Европейская любовь, lamour, совершенно специфическая вещь. Дени де Ружмон пишет, что счастливая любовь не имеет истории. Она обязательно должна быть несчастной, переходящей в смерть и в страдания. Любовь, на которой стоит западная культура, не может быть институционализирована. Это всегда адюльтер, трансгрессия и преодоление норматива. Она рвется к какой-то не заложенной в социум цели, и поэтому трагична. Поэтому у мифа о Тристане и Изольде такой конец - влюбленные соединяются только в виде деревьев, вырастающих на их могилах. Они обречены на разлуку и экзальтацию собственной любви в изоляции.

Эта любовь определяет западную культуру, и я думаю, что сегодня она просто исчезла.

После практик любви к себе, о которых писал Фуко, после утраты драматического напряжения, когда в образе другого, возлюбленного выступала высшая сила. Может, не всегда светлая, но всегда высшая - ведь есть много чего выше, чем человек. И в любви оно проявляется со всей своей брутальностью и необоримостью. Вторгается, и человек немеет. Он становится жертвой этой великой силы, которая становится обладателем его судьбы  и его личности.

И вот такая любовь на Западе утеряна. Она вычислена в дигитальной модели, совмещена с количеством наслаждения, со стоимостью каждого из микроудовольствий, получаемых отдельной клеткой. Машина желаний Делеза и Гваттари, сексуальность Фукко - это наиболее полная антитеза утерянной любви. Здесь все разъято и расчленено, разложено по полочкам, к каждой филейной части тела приклеен ценник «Этот палец можете потрогать за $5», «Подержаться за ухо - $15» и прочие неприличные подробности. Конечно, это не любовь распалась, это распалось Западное общество. Это рухнули западные ценности, развалившись на фрагменты недочеловеческого недоразумения. Остались лишь осколки, они тщатся отразить весь мир, но зеркало слишком мало.

Как сегодня говорят о конце науки у Хоргана, как говорят о конце истории у Фукуямы, можно говорить о конце любви. The end of the love. Не просто конец интрижки, а конец любви как явления, создавшего уникальную модель западной культуры. Я не говорю, что это хорошо. Мы на ней воспитаны. Мы родились в мире, где любовь еще существовала, но умрем в мире, где ее не больше будет. Будет все остальное – сексуальность, наслаждения, машина желаний и пересадка органов, ботокс и латекс. Все что угодно, только не любовь. Все что угодно, только не это тонкое, хрупкое, но сильное чувство.

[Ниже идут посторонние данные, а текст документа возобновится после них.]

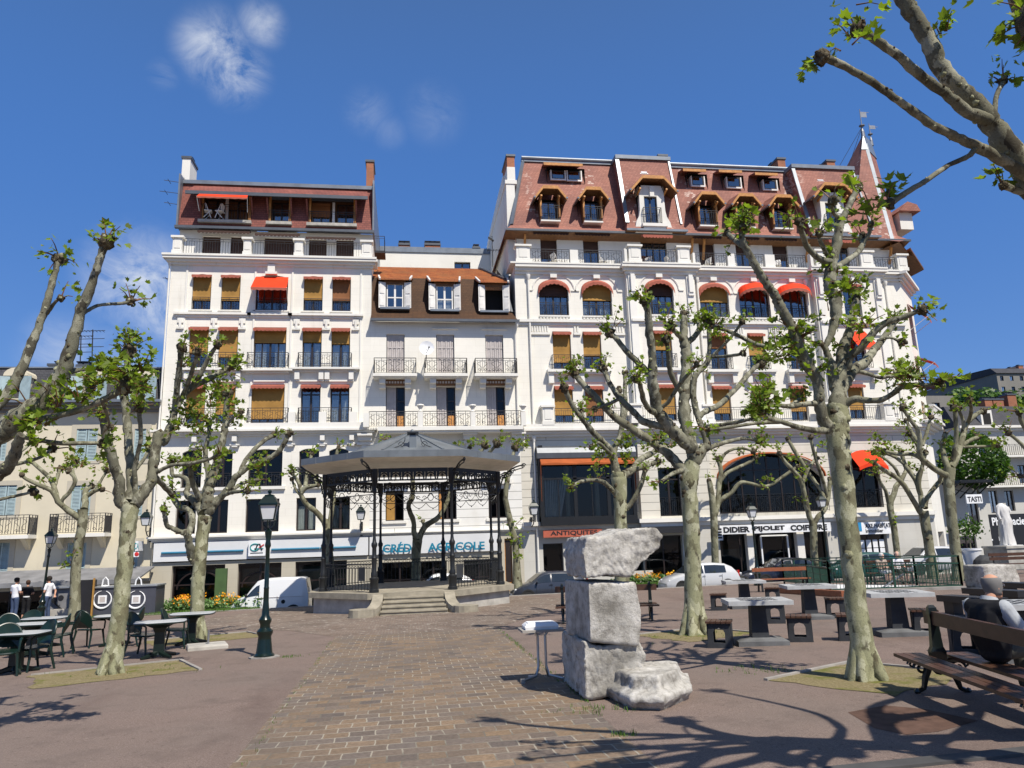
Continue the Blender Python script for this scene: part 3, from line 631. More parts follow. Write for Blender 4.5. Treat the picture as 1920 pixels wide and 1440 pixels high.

В каком-то смысле любовь - непризнанная форма религиозности, говорит де Ружмон. Он возводит ее к катарам, к христианским сектам. Ведь у любви есть и оккультные корни, которые проникли в нашу культуру из определенных религиозных сред, стали в центре, захватили своим потоком западноевропейское общество и в первую очередь искусство. Если из западноевропейского искусства вычесть любовь, там ничего и не останется. Любовь, которая организовывала, вдохновляла и тайно направляла всю западноевропейскую  культуру. Это ее конец. А западная культура, ее образ на глазах начинает размываться, рассеиваться на фрагменты и капли, пронизываясь другими, незападными и хаотическими течениями.  И теряя самого себя, Запад теряет любовь.